Apple to Use Globalstar for SOS Satellite Communication on iPhone 14
(Image: Apple)At its Far Out event this week, Apple announced that it was introducing a brand new safety feature to the iPhone 14. The feature, referred to as Emergency SOS, will allow those with the new iPhone to connect to emergency services via satellite if they find themselves lost or injured without cell service.
The new feature is owed to an updated wireless chipset exclusive to the iPhone 14/Plus and 14 Pro/Max. Apple didn’t disclose exactly how users will initiate satellite SOS (i.e. via lock screen widget or an app of its own), but it did show a number of options users can select in a crisis: vehicle issue, sickness or injury, crime, lost or trapped, and fire.

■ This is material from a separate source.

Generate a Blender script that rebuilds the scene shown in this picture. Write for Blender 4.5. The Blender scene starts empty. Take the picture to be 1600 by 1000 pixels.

Users will be instructed to point their iPhone toward a satellite above—something Apple built an orientation interface to help users with. Once connected, the interface will notify first responders of the user’s location and tell the user to keep their phone pointed in the satellite’s direction.
The interface will also offer a few quick messages users can select to communicate with first responders while they wait. Each signal conveyed via satellite will bounce down to a ground station, which will relay the message to a public safety access point (PSAP), or emergency communications center. But not all PSAPs support text-to-911. Smaller PSAPs often surround the exact types of places where you might get lost or injured without cell service, like mountain ranges and rural areas. They also receive sparse funding and are slower to adopt new technologies when compared with larger PSAPs. (I say this as someone who worked for one of the country’s largest PSAPs before moving to one that covered a mountainous 16 square miles.)
Apple’s solution to this problem is to build and staff local relay stations, which will orally communicate information to public safety agencies without text-to-911 capabilities. This still creates a delay—and room for error—in the communication process, but given that stranded iPhone users wouldn’t otherwise get much help out of their phones, it’s certainly better than nothing. That being said, the service is only free with a new iPhone purchase for the first two years; after that, users will be expected to pay for access to the feature themselves.
Though Apple didn’t say which satellite company it was contracting to support the feature, SEC filings from Wednesday confirm that Globalstar will be offering iPhone users the satellite connectivity they’ll need to reach first responders in a pinch. Globalstar followed up this news by saying it was allocating 85 percent of its current and future network capacity to Apple, as well as prioritizing iPhone SOS activity.
Satellite SOS accompanies one other new safety feature exclusive to the Apple Watch Series 8, iPhone 14, and 14 Pro: crash detection. Using an advanced gyroscope and a new dual-core accelerometer, these devices detect when a user has experienced a crash and alert emergency contact and public safety services if the user doesn’t intervene. As of now, this feature does not appear to mesh with satellite SOS.